If you are trying to do the "sub on a budget" thing and can go vertically as tall as you like, then I'd suggest dropping the 12" completely and doing a line of 10" or 8" drivers (or even cheap 12" ones if you can find decent ones that fit the budget).

You'll then have to compare the final costs of this line of 10's or 8's vs. one or two high quality 12" or 15" drivers, and take a very close look at the final extension, SPL, and expected distortion (distortion is not going to be all that easy to predict... start by comparing for a given SPL the percent of Xmax achieved by the line array vs. the single driver, then try to adjust for the inherent linearity of the drivers used if you can find any such data).
 
There's a lot of merit in using multiple 8 inchers, and I've also been pondering a 8 inch line array. Actually, what I was thinking is 4 x 8ohm 8 inchers in series/parallel. Effective load 8ohms. 2 woofers on the front of the "tower", 2 on the back, hence vibrations cancelling.
The beauty of 8" woofers is that there are a huge number to choose from, large heat dissipating area (multiple coils), better cone control in the upper range, better form factor, and narrower baffle (greater rigidity).
Cost & displacement should be should be similar to 2x12" woofers.
 
Hezz said:
OK, I do see both of your points and they seem to be good ones. Perhaps I was sticking to this original line array idea too much. If I was to use any crossover at all it would be the 1.5 kind of idea. But really I wanted no passive crossover at all between the Amp and the speakers because of needing to adjust speaker cabinet volume in a slightly guessing game kind of way from having inline resistances changing driver Qt.
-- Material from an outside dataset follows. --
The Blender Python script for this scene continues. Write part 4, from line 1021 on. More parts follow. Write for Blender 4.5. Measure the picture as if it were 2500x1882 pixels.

I thought you would use an active crossover if anything as you hinted at using a pro amp channel per driver bunch. Don't even think about passive crossovers for anything lower than 200Hz. The inductors will be large and expensive and the response garbage due to the massively varying impedance over the full wanted bandwidth.

Hezz said:
Tiroth used the Watt/Puppy example but I was thinking more of the MAXX or X1 as the bass module is designed as kind of a 1.5 but then again the upper driver is probably going up higher into the 300 Hz range. So this places the crossover points further apart. However if there was no crossover on the upper driver would crossover interaction in a narrow band be an issue.

Crossover interaction is not the issue. Simply having a crossover is. Every filter introduces delay and phase variances. This would be compounded by you trying to filter in such a narrow bandwidth.

Hezz said:
My original idea with this was not to have the upper array and lower driver split frequency duties. Which is what I think both of you are or were thinking.

I'm not sure how you managed to come to that conlusion. Maybe I need to shout :) As I have mentioned at least twice and Tiroth at least once, if you don't filter you will likely end up with one bass.

Hezz said:
The issue is the starting and stopping of the driver cone in as fast as possible a manner without any overhang. this is easier to do at a modest cost with an 8 inch driver. Also, all other thigs being equal the 8 inch driver cone should be more rigid. This alone should help make the sound cleaner as the cone does not flex as much when accelerated by the motor.

That is indeed the issue. However, starting and stopping without overhang is exactly what transient response is all about. As I have already said it is a myth that a smaller driver can be better at this than a larger driver. At least intrinsically.